> _What you have to do_
Make an exact copy of all the entries, but do not reproduce the pictures.

***

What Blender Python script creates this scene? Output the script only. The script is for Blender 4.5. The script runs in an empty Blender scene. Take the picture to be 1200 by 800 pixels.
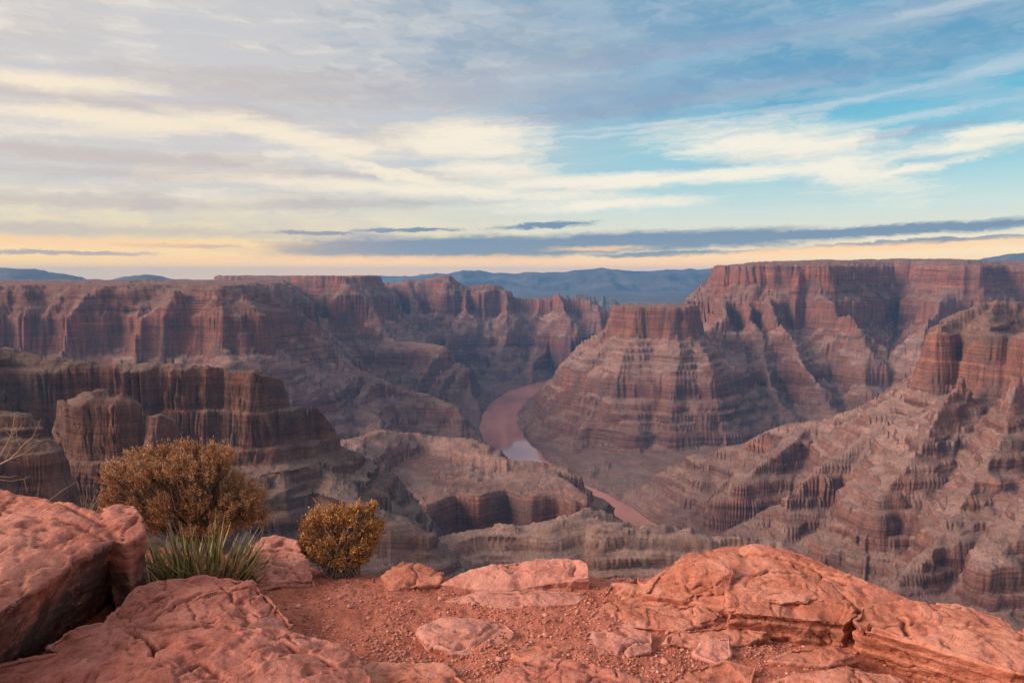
import bpy, bmesh, math, random
import numpy as np
from mathutils import Vector, noise as mnoise

rad = math.radians
scene = bpy.context.scene
COL = scene.collection

# ---------------------------------------------------------------- camera
F_PX = 867.0                      # focal length in pixels of a 1200 px wide frame
PITCH = math.atan(78.0 / F_PX)    # looking a little down: the horizon is above the middle
cam_data = bpy.data.cameras.new("camera")
cam_data.sensor_width = 36.0
cam_data.lens = 36.0 * F_PX / 1200.0
cam_data.clip_start = 0.05
cam_data.clip_end = 120000.0
cam = bpy.data.objects.new("camera", cam_data)
cam.location = (0, 0, 0)
cam.rotation_euler = (math.pi / 2 - PITCH, 0, 0)
COL.objects.link(cam)
scene.camera = cam

# ---------------------------------------------------------------- light
SUN_EL, SUN_AZ = 25.0, -103.0      # azimuth measured from the view direction (+Y), negative = left
scene.view_settings.view_transform = 'Standard'
scene.view_settings.look = 'None'
scene.view_settings.gamma = 1.0
scene.view_settings.use_curve_mapping = False
scene.view_settings.exposure = 1.92
try:
    scene.cycles.use_denoising = True
    scene.cycles.denoiser = 'OPENIMAGEDENOISE'
    scene.cycles.denoising_prefilter = 'NONE'
    scene.cycles.max_bounces = 6
    scene.cycles.diffuse_bounces = 3
    scene.cycles.volume_bounces = 1
    scene.cycles.use_adaptive_sampling = True
    scene.cycles.adaptive_threshold = 0.01
except Exception:
    pass

sun_data = bpy.data.lights.new("sun", 'SUN')
sun_data.energy = 1.5
sun_data.angle = rad(26.0)
sun_data.color = (1.0, 0.76, 0.62)
sun = bpy.data.objects.new("sun", sun_data)
_sd = Vector((math.sin(rad(SUN_AZ)) * math.cos(rad(SUN_EL)), math.cos(rad(SUN_AZ)) * math.cos(rad(SUN_EL)), math.sin(rad(SUN_EL))))
sun.rotation_euler = _sd.to_track_quat('Z', 'Y').to_euler()
COL.objects.link(sun)


class NT:
    """small helper for building node trees"""
    def __init__(self, tree):
        self.t = tree
        self.n = tree.nodes
        self.l = tree.links
        self.n.clear()

    def put(self, sock, v):
        if v is None:
            return
        if hasattr(v, 'is_output') or hasattr(v, 'links'):
            self.l.new(v, sock)
        else:
            if isinstance(v, (tuple, list)) and len(v) == 3 and sock.type == 'RGBA':
                v = (*v, 1.0)
            sock.default_value = v

    def node(self, typ, **kw):
        nd = self.n.new(typ)
        for k, v in kw.items():
            setattr(nd, k, v)
        return nd

    def math(self, op, a, b=None, c=None, clamp=False):
        nd = self.node('ShaderNodeMath', operation=op)
        nd.use_clamp = clamp
        for i, v in enumerate((a, b, c)):
            self.put(nd.inputs[i], v)
        return nd.outputs[0]

    def vmath(self, op, a, b=None):
        nd = self.node('ShaderNodeVectorMath', operation=op)
        self.put(nd.inputs[0], a)
        if b is not None:
            self.put(nd.inputs[1], b)
        return nd.outputs[0]

    def comb(self, x, y, z):
        nd = self.node('ShaderNodeCombineXYZ')
        for i, v in enumerate((x, y, z)):
            self.put(nd.inputs[i], v)
        return nd.outputs[0]

    def sep(self, v):
        nd = self.node('ShaderNodeSeparateXYZ')
        self.put(nd.inputs[0], v)
        return nd.outputs

    def noise(self, vec, scale=1.0, detail=4.0, rough=0.55, dist=0.0, lac=2.0):
        nd = self.node('ShaderNodeTexNoise')
        self.put(nd.inputs['Vector'], vec)
        nd.inputs['Scale'].default_value = scale
        nd.inputs['Detail'].default_value = detail
        nd.inputs['Roughness'].default_value = rough
        nd.inputs['Distortion'].default_value = dist
        nd.inputs['Lacunarity'].default_value = lac
        return nd.outputs[0]

    def voronoi(self, vec, scale=1.0, feature='F1', out=0, rand=1.0):
        nd = self.node('ShaderNodeTexVoronoi', feature=feature)
        self.put(nd.inputs['Vector'], vec)
        nd.inputs['Scale'].default_value = scale
        nd.inputs['Randomness'].default_value = rand
        return nd.outputs[out]

    def smooth(self, v, a, b, lo=0.0, hi=1.0):
        nd = self.node('ShaderNodeMapRange', interpolation_type='SMOOTHSTEP')
        self.put(nd.inputs[0], v)
        nd.inputs[1].default_value = a
        nd.inputs[2].default_value = b
        nd.inputs[3].default_value = lo
        nd.inputs[4].default_value = hi
        return nd.outputs[0]

    def lin(self, v, a, b, lo=0.0, hi=1.0):
        nd = self.node('ShaderNodeMapRange')
        self.put(nd.inputs[0], v)
        nd.inputs[1].default_value = a
        nd.inputs[2].default_value = b
        nd.inputs[3].default_value = lo
        nd.inputs[4].default_value = hi
        return nd.outputs[0]

    def mix(self, f, a, b, blend='MIX'):
        nd = self.node('ShaderNodeMix', data_type='RGBA', blend_type=blend)
        self.put(nd.inputs[0], f)
        self.put(nd.inputs[6], a)
        self.put(nd.inputs[7], b)
        return nd.outputs[2]

    def ramp(self, v, stops, interp='LINEAR'):
        nd = self.node('ShaderNodeValToRGB')
        cr = nd.color_ramp
        cr.interpolation = interp
        while len(cr.elements) < len(stops):
            cr.elements.new(0.5)
        for e, (p, c) in zip(cr.elements, stops):
            e.position = p
            e.color = (*c, 1.0) if len(c) == 3 else c
        self.put(nd.inputs[0], v)
        return nd.outputs[0]

    def bump(self, height, strength=0.5, distance=1.0, normal=None):
        nd = self.node('ShaderNodeBump')
        nd.inputs['Strength'].default_value = strength
        nd.inputs['Distance'].default_value = distance
        self.put(nd.inputs['Height'], height)
        if normal is not None:
            self.put(nd.inputs['Normal'], normal)
        return nd.outputs[0]


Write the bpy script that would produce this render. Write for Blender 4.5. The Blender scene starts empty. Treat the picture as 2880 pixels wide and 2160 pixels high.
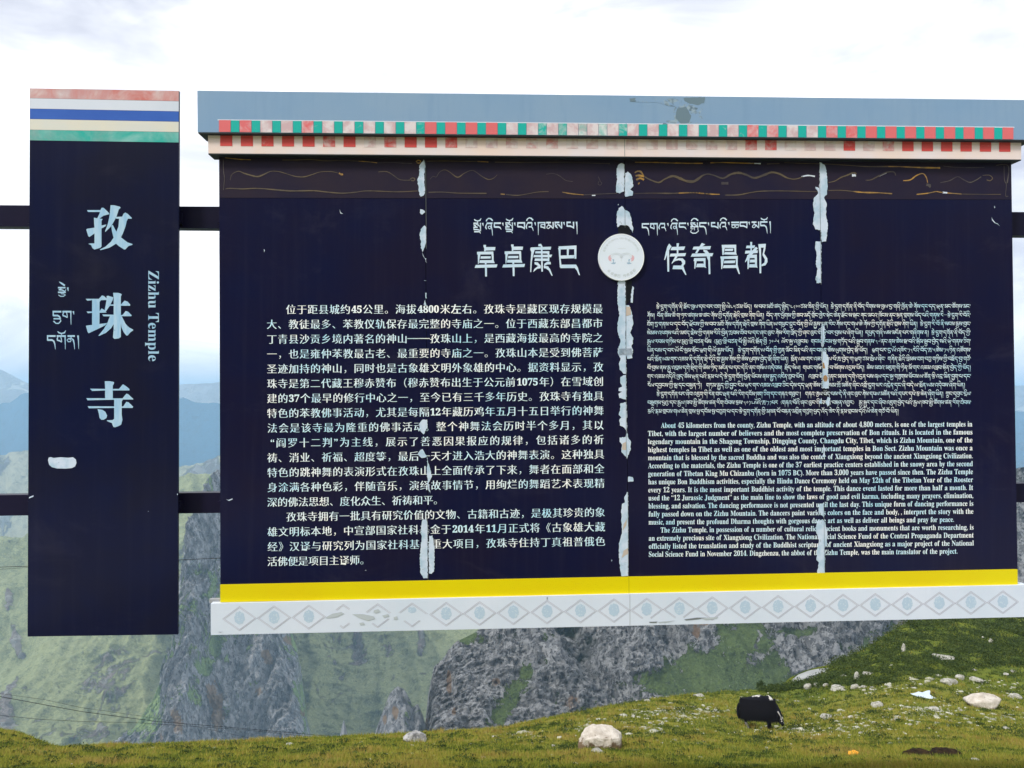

***

> _Expected answer_
What Blender Python script creates this scene? Output the script only. The script is for Blender 4.5. The script runs in an empty Blender scene. Take the picture to be 1200 by 800 pixels.
import bpy, bmesh, math, random
import numpy as np
from mathutils import Vector, noise as mnoise

rad = math.radians
scene = bpy.context.scene
COL = scene.collection

# ---------------------------------------------------------------- camera
F_PX = 867.0                      # focal length in pixels of a 1200 px wide frame
PITCH = math.atan(78.0 / F_PX)    # looking a little down: the horizon is above the middle
cam_data = bpy.data.cameras.new("camera")
cam_data.sensor_width = 36.0
cam_data.lens = 36.0 * F_PX / 1200.0
cam_data.clip_start = 0.05
cam_data.clip_end = 120000.0
cam = bpy.data.objects.new("camera", cam_data)
cam.location = (0, 0, 0)
cam.rotation_euler = (math.pi / 2 - PITCH, 0, 0)
COL.objects.link(cam)
scene.camera = cam

# ---------------------------------------------------------------- light
SUN_EL, SUN_AZ = 25.0, -103.0      # azimuth measured from the view direction (+Y), negative = left
scene.view_settings.view_transform = 'Standard'
scene.view_settings.look = 'None'
scene.view_settings.gamma = 1.0
scene.view_settings.use_curve_mapping = False
scene.view_settings.exposure = 1.92
try:
    scene.cycles.use_denoising = True
    scene.cycles.denoiser = 'OPENIMAGEDENOISE'
    scene.cycles.denoising_prefilter = 'NONE'
    scene.cycles.max_bounces = 6
    scene.cycles.diffuse_bounces = 3
    scene.cycles.volume_bounces = 1
    scene.cycles.use_adaptive_sampling = True
    scene.cycles.adaptive_threshold = 0.01
except Exception:
    pass

sun_data = bpy.data.lights.new("sun", 'SUN')
sun_data.energy = 1.5
sun_data.angle = rad(26.0)
sun_data.color = (1.0, 0.76, 0.62)
sun = bpy.data.objects.new("sun", sun_data)
_sd = Vector((math.sin(rad(SUN_AZ)) * math.cos(rad(SUN_EL)), math.cos(rad(SUN_AZ)) * math.cos(rad(SUN_EL)), math.sin(rad(SUN_EL))))
sun.rotation_euler = _sd.to_track_quat('Z', 'Y').to_euler()
COL.objects.link(sun)


class NT:
    """small helper for building node trees"""
    def __init__(self, tree):
        self.t = tree
        self.n = tree.nodes
        self.l = tree.links
        self.n.clear()

    def put(self, sock, v):
        if v is None:
            return
        if hasattr(v, 'is_output') or hasattr(v, 'links'):
            self.l.new(v, sock)
        else:
            if isinstance(v, (tuple, list)) and len(v) == 3 and sock.type == 'RGBA':
                v = (*v, 1.0)
            sock.default_value = v

    def node(self, typ, **kw):
        nd = self.n.new(typ)
        for k, v in kw.items():
            setattr(nd, k, v)
        return nd

    def math(self, op, a, b=None, c=None, clamp=False):
        nd = self.node('ShaderNodeMath', operation=op)
        nd.use_clamp = clamp
        for i, v in enumerate((a, b, c)):
            self.put(nd.inputs[i], v)
        return nd.outputs[0]

    def vmath(self, op, a, b=None):
        nd = self.node('ShaderNodeVectorMath', operation=op)
        self.put(nd.inputs[0], a)
        if b is not None:
            self.put(nd.inputs[1], b)
        return nd.outputs[0]

    def comb(self, x, y, z):
        nd = self.node('ShaderNodeCombineXYZ')
        for i, v in enumerate((x, y, z)):
            self.put(nd.inputs[i], v)
        return nd.outputs[0]

    def sep(self, v):
        nd = self.node('ShaderNodeSeparateXYZ')
        self.put(nd.inputs[0], v)
        return nd.outputs

    def noise(self, vec, scale=1.0, detail=4.0, rough=0.55, dist=0.0, lac=2.0):
        nd = self.node('ShaderNodeTexNoise')
        self.put(nd.inputs['Vector'], vec)
        nd.inputs['Scale'].default_value = scale
        nd.inputs['Detail'].default_value = detail
        nd.inputs['Roughness'].default_value = rough
        nd.inputs['Distortion'].default_value = dist
        nd.inputs['Lacunarity'].default_value = lac
        return nd.outputs[0]

    def voronoi(self, vec, scale=1.0, feature='F1', out=0, rand=1.0):
        nd = self.node('ShaderNodeTexVoronoi', feature=feature)
        self.put(nd.inputs['Vector'], vec)
        nd.inputs['Scale'].default_value = scale
        nd.inputs['Randomness'].default_value = rand
        return nd.outputs[out]

    def smooth(self, v, a, b, lo=0.0, hi=1.0):
        nd = self.node('ShaderNodeMapRange', interpolation_type='SMOOTHSTEP')
        self.put(nd.inputs[0], v)
        nd.inputs[1].default_value = a
        nd.inputs[2].default_value = b
        nd.inputs[3].default_value = lo
        nd.inputs[4].default_value = hi
        return nd.outputs[0]

    def lin(self, v, a, b, lo=0.0, hi=1.0):
        nd = self.node('ShaderNodeMapRange')
        self.put(nd.inputs[0], v)
        nd.inputs[1].default_value = a
        nd.inputs[2].default_value = b
        nd.inputs[3].default_value = lo
        nd.inputs[4].default_value = hi
        return nd.outputs[0]

    def mix(self, f, a, b, blend='MIX'):
        nd = self.node('ShaderNodeMix', data_type='RGBA', blend_type=blend)
        self.put(nd.inputs[0], f)
        self.put(nd.inputs[6], a)
        self.put(nd.inputs[7], b)
        return nd.outputs[2]

    def ramp(self, v, stops, interp='LINEAR'):
        nd = self.node('ShaderNodeValToRGB')
        cr = nd.color_ramp
        cr.interpolation = interp
        while len(cr.elements) < len(stops):
            cr.elements.new(0.5)
        for e, (p, c) in zip(cr.elements, stops):
            e.position = p
            e.color = (*c, 1.0) if len(c) == 3 else c
        self.put(nd.inputs[0], v)
        return nd.outputs[0]

    def bump(self, height, strength=0.5, distance=1.0, normal=None):
        nd = self.node('ShaderNodeBump')
        nd.inputs['Strength'].default_value = strength
        nd.inputs['Distance'].default_value = distance
        self.put(nd.inputs['Height'], height)
        if normal is not None:
            self.put(nd.inputs['Normal'], normal)
        return nd.outputs[0]


Write the bpy script that would produce this render. Write for Blender 4.5. The Blender scene starts empty. Treat the picture as 2880 pixels wide and 2160 pixels high.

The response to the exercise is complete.